If (b2 - 4ac) is positive, the 2 distinct real solutions.
Rational Functions:
I will do the last problem since it has more to it. Then you can do the other two, since they are much simpler.
Factor the top and bottom.
(x - 3)(x + 2) / (x + 4)(x + 2)
The factor (x + 2) occurs on the top and bottom. This means that is has a solution, and at the same time undefined. So the factor (x + 2) indicates a hole. The hole occurs at x=-2.
Now the rational simplifies to (x - 3) / (x + 4). If we evaluate this expression at x=-2, we get the y value of the hole.
y = (-2 - 3) / (-2 + 4)
y = -5/2
The coordinate of the hole is (-2, -5/2).
The vertical asymptote is the vertical line passing through the x value that makes the rational undefined. No curve touches this vertical line. In this case , x=-4 is the vertical asymptote.

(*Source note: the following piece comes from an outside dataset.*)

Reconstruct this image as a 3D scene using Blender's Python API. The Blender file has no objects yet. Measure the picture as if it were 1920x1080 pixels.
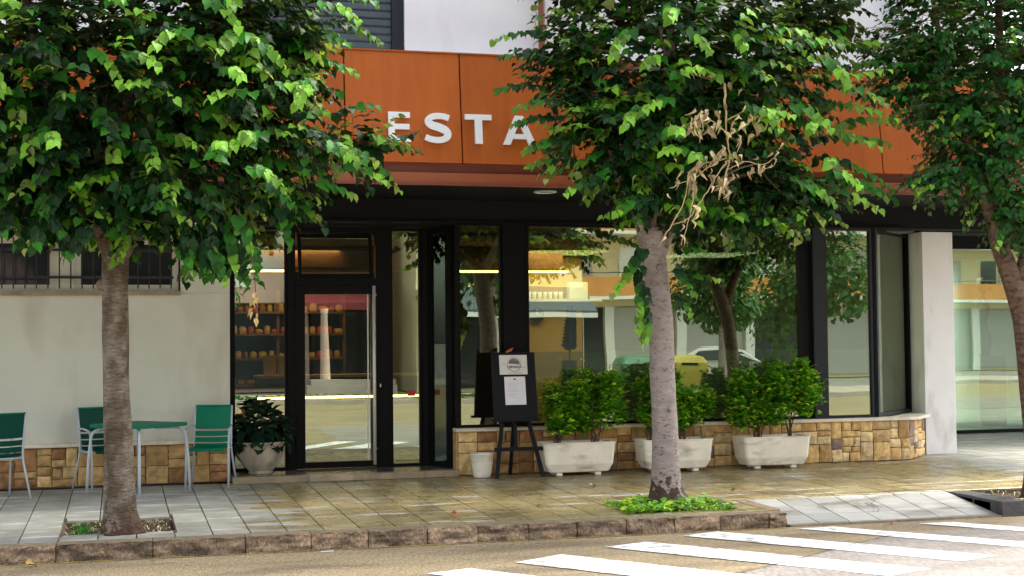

The horizontal asymptote is the horizontal line passing through the y value that makes gives the range. No curve touches this horizontal line. Since the top and bottom are both linear, the horizontal asymptote is the ratio between the top's leading coefficient and bottom's leading coefficient.
y = 1 is the horizontal asymptote.
Note:
If degree of top is less than degree of bottom, the horizontal asymptote is y=0.
If degree of top is greater than degree of bottom, the horizontal asymptote is the non-slope line. You must use long division to divide the top by the bottom. The quotient part is the asymptote.